At work, posted on the wall, is a list of reminders of what to do each day before leaving for home too quickly. These are so mandatory, regardless of any twists and turns, that they must be done routinely and a check mark should be placed in a box beside the task.

This morning was the first day back after a 3 day long weekend, meaning our workplace was closed during that period. Therefore, the columns and tasks for Saturday and Sunday still had open and unmarked check boxes. Normally, at the start of each week, we replace the sheet with a new blank one, which is practically spotless, as if to remind us that we have done nothing yet this week.

I didn’t replace it. When asked, I presented my justification in this way. There were still two open days left, Saturday and Sunday, since we were closed. Today is Tuesday. Why don’t I substitute Saturday and Sunday with Tuesday and Wednesday? Or even draw lines in the middle of the squares to make one square become two? Then I can add a couple more days?

When onlookers tried to grapple with the congested mess I had made, I came up with a scorcher of a closing argument. I wanted to save paper – be environmentally friendly. Sounds good, doesn’t it? It must have, as people stopped bothering me and seemed to accept my reasoning. If so, why am I still dwelling on this well into the night? Normally, using such short cuts are meant to be a humorous release. Unfortunately, in this case, I am worried that I have sullied the environmental cause and borrowed their paradigm for my selfishness.
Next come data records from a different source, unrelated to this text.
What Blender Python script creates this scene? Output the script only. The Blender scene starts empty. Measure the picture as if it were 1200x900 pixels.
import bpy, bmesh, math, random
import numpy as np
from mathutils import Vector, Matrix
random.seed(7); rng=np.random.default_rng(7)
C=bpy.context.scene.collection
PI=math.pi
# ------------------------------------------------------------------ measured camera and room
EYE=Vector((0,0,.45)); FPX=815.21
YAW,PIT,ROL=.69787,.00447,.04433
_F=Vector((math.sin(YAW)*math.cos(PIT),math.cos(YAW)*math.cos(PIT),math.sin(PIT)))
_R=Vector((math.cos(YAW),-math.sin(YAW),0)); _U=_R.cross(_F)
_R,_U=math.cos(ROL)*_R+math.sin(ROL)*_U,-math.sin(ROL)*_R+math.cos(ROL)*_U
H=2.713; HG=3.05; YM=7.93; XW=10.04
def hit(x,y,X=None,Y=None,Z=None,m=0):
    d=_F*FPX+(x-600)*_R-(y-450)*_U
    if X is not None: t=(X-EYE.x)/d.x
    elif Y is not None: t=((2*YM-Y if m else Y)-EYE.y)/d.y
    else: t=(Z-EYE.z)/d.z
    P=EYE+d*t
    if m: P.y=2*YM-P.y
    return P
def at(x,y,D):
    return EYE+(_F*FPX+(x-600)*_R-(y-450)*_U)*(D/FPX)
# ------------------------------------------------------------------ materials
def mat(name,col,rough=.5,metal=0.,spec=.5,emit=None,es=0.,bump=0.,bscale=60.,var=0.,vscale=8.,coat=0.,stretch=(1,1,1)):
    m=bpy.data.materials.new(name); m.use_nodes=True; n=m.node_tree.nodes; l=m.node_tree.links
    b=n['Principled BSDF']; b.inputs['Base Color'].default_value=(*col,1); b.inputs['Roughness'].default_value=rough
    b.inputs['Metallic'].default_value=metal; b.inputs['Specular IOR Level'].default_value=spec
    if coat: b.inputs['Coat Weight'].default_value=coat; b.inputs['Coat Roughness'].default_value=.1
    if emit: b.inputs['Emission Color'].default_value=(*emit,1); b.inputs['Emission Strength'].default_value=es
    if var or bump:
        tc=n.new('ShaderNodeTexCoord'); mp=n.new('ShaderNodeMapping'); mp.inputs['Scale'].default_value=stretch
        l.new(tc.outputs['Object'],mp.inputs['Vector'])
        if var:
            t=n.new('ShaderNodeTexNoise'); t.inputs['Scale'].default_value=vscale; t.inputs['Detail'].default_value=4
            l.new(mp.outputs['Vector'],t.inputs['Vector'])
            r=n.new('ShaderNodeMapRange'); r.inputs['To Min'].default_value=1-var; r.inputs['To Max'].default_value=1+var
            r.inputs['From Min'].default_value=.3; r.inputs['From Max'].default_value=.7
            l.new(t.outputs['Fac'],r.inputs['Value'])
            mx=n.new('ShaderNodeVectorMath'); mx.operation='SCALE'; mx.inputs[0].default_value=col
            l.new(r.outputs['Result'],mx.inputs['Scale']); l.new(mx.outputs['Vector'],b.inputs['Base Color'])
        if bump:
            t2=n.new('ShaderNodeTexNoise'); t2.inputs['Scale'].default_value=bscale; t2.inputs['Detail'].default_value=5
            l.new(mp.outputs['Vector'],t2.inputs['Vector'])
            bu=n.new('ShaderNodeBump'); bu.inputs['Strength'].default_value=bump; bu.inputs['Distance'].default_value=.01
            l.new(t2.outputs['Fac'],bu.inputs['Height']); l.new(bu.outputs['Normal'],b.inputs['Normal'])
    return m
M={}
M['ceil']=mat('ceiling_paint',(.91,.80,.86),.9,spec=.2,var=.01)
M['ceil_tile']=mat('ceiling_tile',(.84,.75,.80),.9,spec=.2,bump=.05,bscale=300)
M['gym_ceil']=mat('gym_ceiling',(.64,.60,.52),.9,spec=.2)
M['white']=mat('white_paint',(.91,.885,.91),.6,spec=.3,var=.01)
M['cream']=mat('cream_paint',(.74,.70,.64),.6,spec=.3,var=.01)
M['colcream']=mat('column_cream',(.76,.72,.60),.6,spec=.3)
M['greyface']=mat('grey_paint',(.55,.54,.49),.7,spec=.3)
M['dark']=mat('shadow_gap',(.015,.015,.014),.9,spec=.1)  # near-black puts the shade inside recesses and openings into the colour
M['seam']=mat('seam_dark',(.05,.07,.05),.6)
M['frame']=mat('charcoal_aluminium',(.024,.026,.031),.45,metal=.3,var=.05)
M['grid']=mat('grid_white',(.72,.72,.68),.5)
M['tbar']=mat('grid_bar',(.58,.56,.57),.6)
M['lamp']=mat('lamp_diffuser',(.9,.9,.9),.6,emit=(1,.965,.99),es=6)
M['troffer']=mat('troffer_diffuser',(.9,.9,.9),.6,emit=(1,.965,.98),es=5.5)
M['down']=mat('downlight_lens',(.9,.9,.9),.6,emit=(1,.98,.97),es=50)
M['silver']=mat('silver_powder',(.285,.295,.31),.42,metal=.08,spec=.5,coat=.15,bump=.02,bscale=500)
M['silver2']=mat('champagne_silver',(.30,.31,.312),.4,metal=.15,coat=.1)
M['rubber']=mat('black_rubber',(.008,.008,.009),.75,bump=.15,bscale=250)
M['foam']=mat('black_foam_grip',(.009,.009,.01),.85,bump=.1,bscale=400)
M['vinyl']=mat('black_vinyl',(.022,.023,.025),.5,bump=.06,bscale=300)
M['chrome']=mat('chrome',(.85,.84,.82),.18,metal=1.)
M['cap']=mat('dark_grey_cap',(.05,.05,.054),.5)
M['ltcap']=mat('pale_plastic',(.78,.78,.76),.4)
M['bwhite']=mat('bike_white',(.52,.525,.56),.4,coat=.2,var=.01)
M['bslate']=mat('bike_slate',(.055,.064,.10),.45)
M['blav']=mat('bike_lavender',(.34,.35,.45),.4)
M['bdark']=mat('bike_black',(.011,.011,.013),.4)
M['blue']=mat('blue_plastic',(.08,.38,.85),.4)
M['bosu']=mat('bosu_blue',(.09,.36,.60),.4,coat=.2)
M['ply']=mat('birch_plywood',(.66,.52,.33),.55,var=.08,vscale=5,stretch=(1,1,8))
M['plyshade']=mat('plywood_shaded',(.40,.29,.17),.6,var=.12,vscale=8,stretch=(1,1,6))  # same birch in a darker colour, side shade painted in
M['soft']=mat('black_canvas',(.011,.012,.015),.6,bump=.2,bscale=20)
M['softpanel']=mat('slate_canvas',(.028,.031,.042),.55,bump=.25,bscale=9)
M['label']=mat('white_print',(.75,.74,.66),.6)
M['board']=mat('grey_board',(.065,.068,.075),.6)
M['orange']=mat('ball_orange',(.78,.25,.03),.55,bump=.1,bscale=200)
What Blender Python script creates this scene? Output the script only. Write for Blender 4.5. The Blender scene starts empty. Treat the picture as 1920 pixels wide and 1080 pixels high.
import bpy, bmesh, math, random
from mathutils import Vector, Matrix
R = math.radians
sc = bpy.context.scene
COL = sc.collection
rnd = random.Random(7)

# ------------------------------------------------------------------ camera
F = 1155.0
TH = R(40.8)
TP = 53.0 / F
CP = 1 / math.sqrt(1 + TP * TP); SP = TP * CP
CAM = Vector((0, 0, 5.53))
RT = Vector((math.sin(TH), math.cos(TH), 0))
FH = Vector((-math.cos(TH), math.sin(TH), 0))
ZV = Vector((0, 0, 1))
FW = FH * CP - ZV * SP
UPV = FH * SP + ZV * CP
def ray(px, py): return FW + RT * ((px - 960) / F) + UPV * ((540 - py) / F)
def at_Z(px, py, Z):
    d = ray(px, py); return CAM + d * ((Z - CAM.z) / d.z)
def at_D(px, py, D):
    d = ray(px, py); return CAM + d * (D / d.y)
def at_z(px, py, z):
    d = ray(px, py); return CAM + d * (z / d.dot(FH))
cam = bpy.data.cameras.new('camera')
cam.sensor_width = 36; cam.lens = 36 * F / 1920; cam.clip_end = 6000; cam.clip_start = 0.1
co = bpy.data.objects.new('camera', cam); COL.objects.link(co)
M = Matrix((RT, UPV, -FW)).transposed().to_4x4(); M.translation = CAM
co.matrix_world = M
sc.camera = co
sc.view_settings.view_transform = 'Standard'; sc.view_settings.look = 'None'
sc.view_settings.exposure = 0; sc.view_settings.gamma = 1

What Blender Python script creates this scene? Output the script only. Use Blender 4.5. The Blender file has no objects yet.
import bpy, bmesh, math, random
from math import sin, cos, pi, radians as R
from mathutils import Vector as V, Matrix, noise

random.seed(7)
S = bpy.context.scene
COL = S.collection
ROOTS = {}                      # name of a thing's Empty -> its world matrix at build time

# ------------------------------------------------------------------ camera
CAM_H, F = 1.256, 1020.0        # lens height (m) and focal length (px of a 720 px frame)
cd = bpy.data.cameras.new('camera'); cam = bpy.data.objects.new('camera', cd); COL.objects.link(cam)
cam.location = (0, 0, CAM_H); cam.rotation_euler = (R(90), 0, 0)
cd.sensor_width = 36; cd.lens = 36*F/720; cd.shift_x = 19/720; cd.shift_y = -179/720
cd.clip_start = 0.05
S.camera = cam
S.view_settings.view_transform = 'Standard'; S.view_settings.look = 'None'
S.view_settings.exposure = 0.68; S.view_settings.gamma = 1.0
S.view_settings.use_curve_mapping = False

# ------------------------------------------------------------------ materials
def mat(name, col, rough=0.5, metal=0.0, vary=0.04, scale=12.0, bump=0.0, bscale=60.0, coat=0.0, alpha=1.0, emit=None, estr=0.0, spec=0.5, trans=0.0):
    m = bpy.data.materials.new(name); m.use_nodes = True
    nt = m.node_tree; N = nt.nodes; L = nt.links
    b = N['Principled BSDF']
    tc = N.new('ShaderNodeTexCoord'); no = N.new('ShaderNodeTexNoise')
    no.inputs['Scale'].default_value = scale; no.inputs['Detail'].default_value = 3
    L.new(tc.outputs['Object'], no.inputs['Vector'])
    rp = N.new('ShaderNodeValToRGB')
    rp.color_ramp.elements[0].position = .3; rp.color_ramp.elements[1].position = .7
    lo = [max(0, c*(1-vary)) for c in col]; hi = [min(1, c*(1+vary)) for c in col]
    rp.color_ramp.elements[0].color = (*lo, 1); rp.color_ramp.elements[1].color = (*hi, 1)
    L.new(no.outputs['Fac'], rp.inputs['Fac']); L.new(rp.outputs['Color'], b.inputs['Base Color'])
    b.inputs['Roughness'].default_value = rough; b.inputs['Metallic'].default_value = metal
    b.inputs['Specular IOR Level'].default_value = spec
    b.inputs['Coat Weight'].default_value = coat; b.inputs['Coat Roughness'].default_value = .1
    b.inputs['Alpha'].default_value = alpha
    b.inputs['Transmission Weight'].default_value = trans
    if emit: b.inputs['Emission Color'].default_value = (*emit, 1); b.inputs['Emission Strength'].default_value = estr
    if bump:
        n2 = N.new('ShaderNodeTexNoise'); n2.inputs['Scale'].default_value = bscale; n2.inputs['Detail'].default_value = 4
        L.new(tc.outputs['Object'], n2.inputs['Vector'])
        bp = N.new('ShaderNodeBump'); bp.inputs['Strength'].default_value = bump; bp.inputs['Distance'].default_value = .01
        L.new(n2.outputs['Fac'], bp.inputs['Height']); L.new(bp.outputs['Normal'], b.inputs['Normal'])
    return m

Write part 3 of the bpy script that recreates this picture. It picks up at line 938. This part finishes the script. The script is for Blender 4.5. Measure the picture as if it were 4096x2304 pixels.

I was, in fact, lazy to print another task sheet of daily procedures with check boxes. I took a short cut and drew some in, made some substitutions, and saved some time in order to have more time to procrastinate at work and come up with this story. I often end up protecting the environment in round-about, indirect ways, but I am not a card carrying environmentalist. If my approach to religion is similar, would I make it to heaven?